— Extracted material —

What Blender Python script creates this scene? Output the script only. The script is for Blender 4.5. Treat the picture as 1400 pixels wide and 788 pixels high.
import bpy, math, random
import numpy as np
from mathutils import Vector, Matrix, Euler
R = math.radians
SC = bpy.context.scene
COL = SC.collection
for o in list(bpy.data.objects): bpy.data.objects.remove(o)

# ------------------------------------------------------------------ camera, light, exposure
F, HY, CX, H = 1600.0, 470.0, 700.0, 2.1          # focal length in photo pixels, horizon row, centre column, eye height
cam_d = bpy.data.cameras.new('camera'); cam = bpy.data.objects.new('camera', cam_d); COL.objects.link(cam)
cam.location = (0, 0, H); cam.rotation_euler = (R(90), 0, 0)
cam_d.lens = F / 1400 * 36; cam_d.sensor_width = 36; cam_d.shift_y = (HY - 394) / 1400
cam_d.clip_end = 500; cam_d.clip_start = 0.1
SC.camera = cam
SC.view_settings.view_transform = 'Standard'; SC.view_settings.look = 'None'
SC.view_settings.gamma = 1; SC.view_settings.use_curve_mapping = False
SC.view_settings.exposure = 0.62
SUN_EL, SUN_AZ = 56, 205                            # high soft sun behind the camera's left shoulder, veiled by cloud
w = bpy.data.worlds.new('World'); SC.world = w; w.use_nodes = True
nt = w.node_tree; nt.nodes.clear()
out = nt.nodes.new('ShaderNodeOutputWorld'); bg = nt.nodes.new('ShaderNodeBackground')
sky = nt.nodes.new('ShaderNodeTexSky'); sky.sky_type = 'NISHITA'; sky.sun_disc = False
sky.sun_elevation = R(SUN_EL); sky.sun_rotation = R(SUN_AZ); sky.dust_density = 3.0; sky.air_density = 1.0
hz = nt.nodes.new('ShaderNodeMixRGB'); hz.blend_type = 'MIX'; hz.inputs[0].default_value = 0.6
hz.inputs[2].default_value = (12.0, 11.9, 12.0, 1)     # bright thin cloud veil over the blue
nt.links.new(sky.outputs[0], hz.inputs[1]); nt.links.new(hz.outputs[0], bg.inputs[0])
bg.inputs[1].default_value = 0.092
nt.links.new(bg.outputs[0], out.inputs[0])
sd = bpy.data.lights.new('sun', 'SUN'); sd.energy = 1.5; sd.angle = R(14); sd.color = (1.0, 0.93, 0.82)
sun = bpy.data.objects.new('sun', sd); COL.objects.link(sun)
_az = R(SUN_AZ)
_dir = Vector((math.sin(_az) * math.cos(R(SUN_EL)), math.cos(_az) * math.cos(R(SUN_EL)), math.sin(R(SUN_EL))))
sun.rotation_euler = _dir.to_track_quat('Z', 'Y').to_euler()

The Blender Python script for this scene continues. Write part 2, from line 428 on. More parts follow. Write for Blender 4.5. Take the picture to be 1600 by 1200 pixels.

— What is expected —
Recite the full listing above exactly.

— Response —
What Blender Python script creates this scene? Output the script only. The script is for Blender 4.5. Treat the picture as 1400 pixels wide and 788 pixels high.
import bpy, math, random
import numpy as np
from mathutils import Vector, Matrix, Euler
R = math.radians
SC = bpy.context.scene
COL = SC.collection
for o in list(bpy.data.objects): bpy.data.objects.remove(o)

# ------------------------------------------------------------------ camera, light, exposure
F, HY, CX, H = 1600.0, 470.0, 700.0, 2.1          # focal length in photo pixels, horizon row, centre column, eye height
cam_d = bpy.data.cameras.new('camera'); cam = bpy.data.objects.new('camera', cam_d); COL.objects.link(cam)
cam.location = (0, 0, H); cam.rotation_euler = (R(90), 0, 0)
cam_d.lens = F / 1400 * 36; cam_d.sensor_width = 36; cam_d.shift_y = (HY - 394) / 1400
cam_d.clip_end = 500; cam_d.clip_start = 0.1
SC.camera = cam
SC.view_settings.view_transform = 'Standard'; SC.view_settings.look = 'None'
SC.view_settings.gamma = 1; SC.view_settings.use_curve_mapping = False
SC.view_settings.exposure = 0.62
SUN_EL, SUN_AZ = 56, 205                            # high soft sun behind the camera's left shoulder, veiled by cloud
w = bpy.data.worlds.new('World'); SC.world = w; w.use_nodes = True
nt = w.node_tree; nt.nodes.clear()
out = nt.nodes.new('ShaderNodeOutputWorld'); bg = nt.nodes.new('ShaderNodeBackground')
sky = nt.nodes.new('ShaderNodeTexSky'); sky.sky_type = 'NISHITA'; sky.sun_disc = False
sky.sun_elevation = R(SUN_EL); sky.sun_rotation = R(SUN_AZ); sky.dust_density = 3.0; sky.air_density = 1.0
hz = nt.nodes.new('ShaderNodeMixRGB'); hz.blend_type = 'MIX'; hz.inputs[0].default_value = 0.6
hz.inputs[2].default_value = (12.0, 11.9, 12.0, 1)     # bright thin cloud veil over the blue
nt.links.new(sky.outputs[0], hz.inputs[1]); nt.links.new(hz.outputs[0], bg.inputs[0])
bg.inputs[1].default_value = 0.092
nt.links.new(bg.outputs[0], out.inputs[0])
sd = bpy.data.lights.new('sun', 'SUN'); sd.energy = 1.5; sd.angle = R(14); sd.color = (1.0, 0.93, 0.82)
sun = bpy.data.objects.new('sun', sd); COL.objects.link(sun)
_az = R(SUN_AZ)
_dir = Vector((math.sin(_az) * math.cos(R(SUN_EL)), math.cos(_az) * math.cos(R(SUN_EL)), math.sin(R(SUN_EL))))
sun.rotation_euler = _dir.to_track_quat('Z', 'Y').to_euler()

The Blender Python script for this scene continues. Write part 2, from line 428 on. More parts follow. Write for Blender 4.5. Take the picture to be 1600 by 1200 pixels.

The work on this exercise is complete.